At the time, I had a regular gaming group made up of neighborhood kids that bounced between Teenage Mutant Ninja Turtles, Palladium Fantasy, Gamma World, Paranoia, and DC Heroes (we even played D&D from time to time, just never at my house). Our gaming schedule was so busy with ongoing campaigns I could never squeeze in more than a scenario or two of WFRP, and it was never very popular with the group (“I die too easy!”, “We’re too weak!” etc etc). So that wonderful book sat in my closet gathering dust for a while.

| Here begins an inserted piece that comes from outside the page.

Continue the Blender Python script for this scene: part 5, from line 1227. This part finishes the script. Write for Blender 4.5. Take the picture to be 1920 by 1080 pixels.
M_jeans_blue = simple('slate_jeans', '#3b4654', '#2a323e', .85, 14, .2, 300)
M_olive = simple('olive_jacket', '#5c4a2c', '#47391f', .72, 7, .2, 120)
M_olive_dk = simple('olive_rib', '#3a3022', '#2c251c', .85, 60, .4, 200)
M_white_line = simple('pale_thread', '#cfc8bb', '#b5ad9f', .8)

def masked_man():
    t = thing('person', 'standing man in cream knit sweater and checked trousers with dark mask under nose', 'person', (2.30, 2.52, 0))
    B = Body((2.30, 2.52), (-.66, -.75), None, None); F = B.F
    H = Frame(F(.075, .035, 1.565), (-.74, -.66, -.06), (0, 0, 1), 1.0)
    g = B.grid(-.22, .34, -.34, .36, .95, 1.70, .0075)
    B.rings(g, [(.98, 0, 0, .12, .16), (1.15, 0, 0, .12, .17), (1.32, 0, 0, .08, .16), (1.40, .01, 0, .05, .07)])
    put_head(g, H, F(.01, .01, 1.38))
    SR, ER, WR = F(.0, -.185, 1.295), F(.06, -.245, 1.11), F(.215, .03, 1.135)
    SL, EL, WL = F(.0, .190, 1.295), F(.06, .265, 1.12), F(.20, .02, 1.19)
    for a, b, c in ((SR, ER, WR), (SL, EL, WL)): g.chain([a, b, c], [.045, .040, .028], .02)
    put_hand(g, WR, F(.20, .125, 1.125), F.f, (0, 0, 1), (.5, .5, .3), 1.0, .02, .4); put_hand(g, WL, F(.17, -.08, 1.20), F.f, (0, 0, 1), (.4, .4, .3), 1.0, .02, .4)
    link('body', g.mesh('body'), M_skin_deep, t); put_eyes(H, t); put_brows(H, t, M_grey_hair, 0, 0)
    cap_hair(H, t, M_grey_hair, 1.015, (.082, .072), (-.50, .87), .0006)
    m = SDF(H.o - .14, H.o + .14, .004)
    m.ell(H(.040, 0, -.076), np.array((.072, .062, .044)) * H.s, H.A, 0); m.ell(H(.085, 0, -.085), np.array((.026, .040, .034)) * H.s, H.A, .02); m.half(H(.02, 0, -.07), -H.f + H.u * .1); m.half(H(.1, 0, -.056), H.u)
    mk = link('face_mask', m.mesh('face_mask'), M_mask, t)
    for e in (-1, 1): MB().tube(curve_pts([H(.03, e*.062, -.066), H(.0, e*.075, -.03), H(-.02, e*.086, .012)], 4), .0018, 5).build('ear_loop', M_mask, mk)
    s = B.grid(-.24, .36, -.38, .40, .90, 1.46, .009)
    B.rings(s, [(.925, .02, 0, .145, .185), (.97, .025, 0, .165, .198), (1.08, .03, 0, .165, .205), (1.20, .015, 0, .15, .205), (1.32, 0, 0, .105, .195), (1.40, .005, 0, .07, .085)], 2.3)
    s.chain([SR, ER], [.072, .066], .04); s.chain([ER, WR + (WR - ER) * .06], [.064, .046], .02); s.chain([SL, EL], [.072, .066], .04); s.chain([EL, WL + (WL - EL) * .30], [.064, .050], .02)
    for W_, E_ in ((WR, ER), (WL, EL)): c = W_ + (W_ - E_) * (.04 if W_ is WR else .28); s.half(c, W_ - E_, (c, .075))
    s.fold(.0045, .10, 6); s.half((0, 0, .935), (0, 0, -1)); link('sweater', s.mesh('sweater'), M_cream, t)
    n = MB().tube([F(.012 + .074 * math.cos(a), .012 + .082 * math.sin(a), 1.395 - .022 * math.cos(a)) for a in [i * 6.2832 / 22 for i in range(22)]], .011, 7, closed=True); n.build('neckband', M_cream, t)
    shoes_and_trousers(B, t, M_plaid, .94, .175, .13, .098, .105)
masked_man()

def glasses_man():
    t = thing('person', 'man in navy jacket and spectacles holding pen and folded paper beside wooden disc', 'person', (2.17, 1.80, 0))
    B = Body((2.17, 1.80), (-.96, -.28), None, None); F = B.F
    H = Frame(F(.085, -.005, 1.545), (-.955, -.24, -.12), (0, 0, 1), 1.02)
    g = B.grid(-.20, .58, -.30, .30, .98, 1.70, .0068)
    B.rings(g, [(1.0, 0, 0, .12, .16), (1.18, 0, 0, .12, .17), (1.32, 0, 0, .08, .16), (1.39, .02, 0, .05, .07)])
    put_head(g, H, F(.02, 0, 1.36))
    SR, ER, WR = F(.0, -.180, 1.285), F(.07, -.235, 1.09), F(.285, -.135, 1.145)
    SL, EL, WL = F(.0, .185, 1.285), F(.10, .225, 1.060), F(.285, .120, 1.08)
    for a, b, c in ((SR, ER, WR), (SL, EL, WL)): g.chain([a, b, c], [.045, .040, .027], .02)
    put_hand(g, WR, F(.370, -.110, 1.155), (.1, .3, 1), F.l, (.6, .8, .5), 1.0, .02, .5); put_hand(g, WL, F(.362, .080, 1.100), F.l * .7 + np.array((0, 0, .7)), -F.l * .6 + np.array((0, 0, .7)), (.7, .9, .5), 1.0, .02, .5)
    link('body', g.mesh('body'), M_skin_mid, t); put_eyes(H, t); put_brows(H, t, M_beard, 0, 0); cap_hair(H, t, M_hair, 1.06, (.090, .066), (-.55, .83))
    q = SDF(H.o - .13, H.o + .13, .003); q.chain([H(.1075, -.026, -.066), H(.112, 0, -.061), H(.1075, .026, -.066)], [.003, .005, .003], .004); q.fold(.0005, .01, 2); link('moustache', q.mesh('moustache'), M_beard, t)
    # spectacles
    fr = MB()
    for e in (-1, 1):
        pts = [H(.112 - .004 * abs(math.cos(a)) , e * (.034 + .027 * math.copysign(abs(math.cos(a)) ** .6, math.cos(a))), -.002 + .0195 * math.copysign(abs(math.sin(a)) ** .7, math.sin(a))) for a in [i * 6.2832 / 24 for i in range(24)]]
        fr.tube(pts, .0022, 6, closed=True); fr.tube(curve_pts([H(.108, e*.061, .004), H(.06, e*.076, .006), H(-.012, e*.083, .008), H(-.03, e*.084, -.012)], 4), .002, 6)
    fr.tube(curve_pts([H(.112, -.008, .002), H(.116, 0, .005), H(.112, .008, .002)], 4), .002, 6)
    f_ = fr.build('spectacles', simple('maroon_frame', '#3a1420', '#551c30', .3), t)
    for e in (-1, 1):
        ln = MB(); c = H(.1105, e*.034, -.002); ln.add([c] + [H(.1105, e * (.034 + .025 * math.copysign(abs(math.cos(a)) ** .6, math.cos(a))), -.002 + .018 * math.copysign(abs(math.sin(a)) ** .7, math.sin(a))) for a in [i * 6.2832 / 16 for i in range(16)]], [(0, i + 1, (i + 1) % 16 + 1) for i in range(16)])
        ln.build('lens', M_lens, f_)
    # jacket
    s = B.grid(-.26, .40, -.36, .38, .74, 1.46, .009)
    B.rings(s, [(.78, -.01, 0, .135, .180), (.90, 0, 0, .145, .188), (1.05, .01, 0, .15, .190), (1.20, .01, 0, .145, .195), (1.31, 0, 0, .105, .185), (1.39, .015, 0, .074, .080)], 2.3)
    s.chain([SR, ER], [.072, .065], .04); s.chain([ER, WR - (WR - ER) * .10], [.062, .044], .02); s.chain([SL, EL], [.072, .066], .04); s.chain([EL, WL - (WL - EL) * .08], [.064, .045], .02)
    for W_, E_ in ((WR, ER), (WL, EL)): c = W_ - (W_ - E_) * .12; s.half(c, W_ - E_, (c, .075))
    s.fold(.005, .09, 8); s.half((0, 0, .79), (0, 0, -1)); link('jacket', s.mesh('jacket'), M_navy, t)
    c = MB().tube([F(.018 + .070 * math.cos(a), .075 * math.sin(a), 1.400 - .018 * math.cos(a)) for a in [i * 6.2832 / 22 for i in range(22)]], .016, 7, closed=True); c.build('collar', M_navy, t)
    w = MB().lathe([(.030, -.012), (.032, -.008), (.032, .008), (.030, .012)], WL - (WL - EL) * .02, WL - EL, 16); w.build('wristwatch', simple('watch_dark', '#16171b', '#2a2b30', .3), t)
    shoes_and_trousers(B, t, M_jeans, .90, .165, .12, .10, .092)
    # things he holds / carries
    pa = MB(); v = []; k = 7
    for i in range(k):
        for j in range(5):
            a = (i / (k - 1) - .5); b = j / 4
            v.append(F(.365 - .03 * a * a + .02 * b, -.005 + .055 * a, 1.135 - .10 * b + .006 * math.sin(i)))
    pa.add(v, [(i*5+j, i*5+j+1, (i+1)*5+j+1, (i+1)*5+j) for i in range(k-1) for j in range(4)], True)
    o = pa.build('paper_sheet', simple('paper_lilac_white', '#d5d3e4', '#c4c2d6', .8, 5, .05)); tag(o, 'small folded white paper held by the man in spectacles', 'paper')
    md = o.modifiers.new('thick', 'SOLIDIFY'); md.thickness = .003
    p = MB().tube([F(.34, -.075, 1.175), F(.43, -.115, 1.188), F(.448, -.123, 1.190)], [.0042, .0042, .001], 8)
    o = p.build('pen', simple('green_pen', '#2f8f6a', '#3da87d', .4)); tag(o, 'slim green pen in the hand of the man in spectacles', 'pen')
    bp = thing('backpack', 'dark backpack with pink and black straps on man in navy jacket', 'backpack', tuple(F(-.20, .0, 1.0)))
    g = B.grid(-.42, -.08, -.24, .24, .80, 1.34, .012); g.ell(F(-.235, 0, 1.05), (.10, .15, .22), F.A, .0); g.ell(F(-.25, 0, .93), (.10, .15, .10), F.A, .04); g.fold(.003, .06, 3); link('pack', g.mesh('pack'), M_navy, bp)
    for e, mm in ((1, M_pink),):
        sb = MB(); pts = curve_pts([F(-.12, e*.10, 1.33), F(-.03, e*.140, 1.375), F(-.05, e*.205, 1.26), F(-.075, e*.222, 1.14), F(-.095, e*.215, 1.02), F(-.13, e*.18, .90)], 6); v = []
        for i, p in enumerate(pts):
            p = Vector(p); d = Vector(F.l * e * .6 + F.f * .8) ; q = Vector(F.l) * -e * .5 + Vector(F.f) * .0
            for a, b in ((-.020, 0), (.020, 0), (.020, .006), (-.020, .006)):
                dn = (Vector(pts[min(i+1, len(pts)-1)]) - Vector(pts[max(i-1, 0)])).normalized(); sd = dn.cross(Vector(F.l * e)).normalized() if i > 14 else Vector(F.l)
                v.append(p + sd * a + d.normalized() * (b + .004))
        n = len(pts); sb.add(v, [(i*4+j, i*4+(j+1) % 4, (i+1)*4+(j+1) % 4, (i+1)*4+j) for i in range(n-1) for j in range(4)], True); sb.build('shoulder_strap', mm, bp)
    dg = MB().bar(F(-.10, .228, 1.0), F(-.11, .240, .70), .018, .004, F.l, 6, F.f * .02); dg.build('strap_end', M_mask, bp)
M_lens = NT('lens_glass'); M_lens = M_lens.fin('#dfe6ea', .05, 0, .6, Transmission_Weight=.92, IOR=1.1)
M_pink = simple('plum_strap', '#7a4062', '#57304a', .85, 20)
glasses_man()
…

Fast forward a year or two, when I could drive myself to Comics Utah, a “local” comic book store about 20 miles away and the only place I knew of that sold role-playing games. On one of my weekly comics runs, I spotted another book in the WFRP line: Death on the Reik. I grabbed it immediately and thumbed through it, again intrigued by the complex adventure ideas and captivated by the absolutely gorgeous interior art (to this day Martin McKenna is my favorite WFRP artist). I had never seen a gaming product that open-ended, where PCs could just mess about on the river and go anywhere they wanted before certain events were triggered and the main plot moved along seamlessly. I thought about it long and hard, but couldn’t justify spending what little money I had on a game we weren’t actively playing. Reluctantly I put it back on the shelf.

But I couldn’t get it out of my mind. It was qualitatively different from anything I had seen before, orders of magnitude better than the games we were currently playing. I remember finally calling Comics Utah a few days later:

“Hey, uh, do you still have a copy of Death on the Reek?”

A pause. “Do you mean Death on the Rike? Yeah we still have it.”

So I learned two things on that phone call: 1) how to properly pronounce “Reik” and 2) the book was still available for purchase! I ran straight out and bought DotR, and while the main rulebook initially drew me into the world it was DotR that cemented my lifelong love of the system and setting. Everything about that product was a work of genius to my teenaged brain, from the warpstone-laden “spittle of Morrslieb” to the foppish Imperial Plenipotentiary in Kemperbad through the down-on-their-luck but still proud and honor-bound band of dwarfs right up to the climax at Castle Wittgenstein. And the art. Oh, the art.

So even though we still were not actively playing WFRP, I later bought every supplement I could off the shelves of that same store before it went out of business sometime in the 90s: Power Behind the Throne, Warhammer City, Something Rotten in Kislev, Empire in Flames, Realm of Chaos: Slaves to Darkness, Death’s Dark ShadowWarhammer Companion and even a few Doomstones. It would be nearly a decade before I was able to track down the original Enemy Within and Shadows Over Bogenhafen pamphlets on a WFRP message board auction site in the late 90s (anybody remember the days prior to eBay?) and then another 5 or 6 years until I could finally get another group together to actually run the campaign. We made it all the way through Death on the Reik before life again got in the way.

Not long after that, Second Edition was released. But that’s a story for a different post.